June Steenkamp said the conditions imposed by the parole board had affirmed her belief in the South African justice system as they send out a clear message that gender-based violence is taken seriously.

A lawyer for Pistorius did not immediately respond to a request for comment on his release on Friday.

Local media expect him to live at the home of his uncle Arnold Pistorius in a wealthy Pretoria suburb.

South Africans have shown mixed reactions to his release, with some feeling he has served his time, while others see his punishment as too lenient.

“He paid his price. Let him rebuild his life,” a local resident told reporters gathered outside his uncle’s home on Friday morning.

FROM PARALYMPIC STAR TO CONVICTED MURDERER

Pistorius was once the darling of the sports world, and a pioneering voice for disabled athletes, for whom he campaigned to be allowed to compete with able-bodied participants at major sports events.

In August 2012, mere months before shooting his girlfriend, Pistorius became the first double amputee to compete at the London Olympics, where he made it to the 400 metres semi-finals.

He won two gold medals at the Paralympics.

He was first jailed for five years in October 2014 for culpable homicide by a high court. After his prosecutors appealed that ruling, the Supreme Court of Appeal found him guilty of murder in December 2015. But he only got six years when he was sentenced in July 2016, despite prosecutors arguing for a minimum sentence of 15 years.
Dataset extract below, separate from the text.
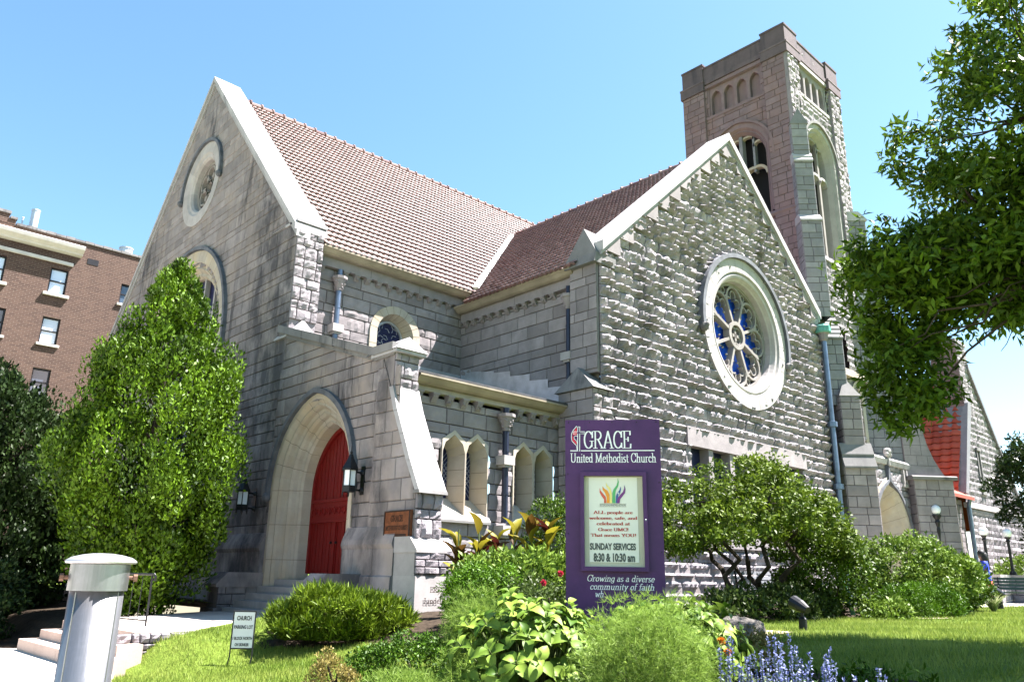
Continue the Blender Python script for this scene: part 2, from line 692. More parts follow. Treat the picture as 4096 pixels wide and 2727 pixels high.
FD = FX(10.86)
w = MB()
dO = arch(DC, 1.25, -.02, 2.05, 1.66, 14)
w.face([FD(u, z, 0) for u, z in dO])
for k in range(-7, 8):         # vertical boards
    x = DC + k * .165
    top = 2.05 + math.sqrt(max(0, 1 - (abs(k * .165) / 1.25) ** 1.3)) * 1.5
    w.fbox(FD, x - .068, x + .068, .02, min(top, 3.62), .0, .022 if k % 2 else .027)
w.build('door', M['red_door'], church)
door = church.children[-1]
w = MB()
w.fbox(FD, DC - 1.2, DC + 1.2, 1.32, 1.78, .02, .06)
w.fbox(FD, DC - 1.2, DC + 1.2, 1.26, 1.33, .02, .10)
w.fbox(FD, DC - 1.2, DC + 1.2, 1.77, 1.85, .02, .10)
for k in range(10):
    sweep_rect(w, FD, circ(DC - 1.08 + k * .24, 1.55, .09, 12), .03, .05, .085, True)
sweep_rect(w, FD, arch(DC, 1.2, .0, 2.05, 1.6, 14), .10, .02, .09)
w.fbox(FD, DC - .035, DC + .035, .0, 1.3, .02, .07)
w.build('carved_rail', M['red_door'], door)
for s in (-1, 1):
    w = MB()
    w.ball(FD(DC + s * .12, .75, .08), .035, 8, 6)
    w.build('handle', M['black_iron'], door)

# side walls of the door steps and the steps
for y, nm in ((19.95, 'a'), (15.2, 'b')):
    w = MB()
    y0, y1 = (y, y + .62) if nm == 'a' else (y, y + .6)
    F2 = FY(y0)
    ashlar(w, F2, 8.82, 10.0, -1.05, -.32, [.27, .25], (.4, .7), .02, .15, seed=31 + int(y))
    w.box(8.83, 10, y0 + .02, y1, -1.05, -.32)
    w.prism(lambda u, z, d: (u, y0 + d, z), [(8.74, -.36), (10, -.36), (10, .0), (9.02, .0), (8.74, -.28)], -.05, y1 - y0 + .05, .7)
    w.box(8.72, 10, y0 - .08, y1 + .08, -1.05, -.86, .4)
    w.build('step_side_wall', M['ashlar'], church)
w = MB()
for k in range(5):
    w.box(8.95 + k * .30, 10.9, 15.85, 19.94, -1.0, -.84 + k * .17, .6)
w.build('door_steps', M['trim'], church)

# plinth with weathering (both sides of the doorway)
pz = [(.0, 1.02), (.05, 1.0), (.17, .72), (.19, .62), (.17, .56), (.15, .52), (.15, -.02), (.19, -.05), (.22, -.9), (0, -.9)]
for u0, u1 in ((14.0, 16.0), (19.98, 36.6)):
    w = MB()
    r = random.Random(int(u0))
    u = u0
    while u < u1 - .05:
        wd_ = min(r.uniform(.7, 1.2), u1 - u)
        if u1 - u - wd_ < .4:
            wd_ = u1 - u
        t = r.uniform(.3, .9)
        for (d0, z0), (d1, z1) in zip(pz[:-1], pz[1:]):
            w.face([FA(u + .006, z0, d0), FA(u + wd_ - .006, z0, d0), FA(u + wd_ - .006, z1, d1), FA(u + .006, z1, d1)], t)
            w.face([FA(u - .006, z0, d0 - .012), FA(u + .006, z0, d0 - .012), FA(u + .006, z1, d1 - .012), FA(u - .006, z1, d1 - .012)], 0)
        u += wd_
    for e in (u0, u1):
        w.face([FA(e, z, d) for d, z in pz], .5)
    w.build('plinth', M['ashlar'], church)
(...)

Then in November 2017 the Supreme Court of Appeal more than doubled his sentence to 13 years and five months, describing his earlier term as “shockingly lenient”.

Pistorius met Reeva’s father Barry Steenkamp in 2022 in a “victim-offender dialogue,” an integral part of South Africa’s restorative justice system.

Based partly on how indigenous cultures handled crime long before Europeans colonised South Africa, restorative justice aims to find closure for affected parties in a crime, instead of merely punishing perpetrators.

He was initially denied parole in March. However, the Constitutional Court subsequently ruled he had completed half of his sentence by March 21 and was eligible for parole after it was backdated to July 2016 when he was first sentenced for murder instead of November 2017.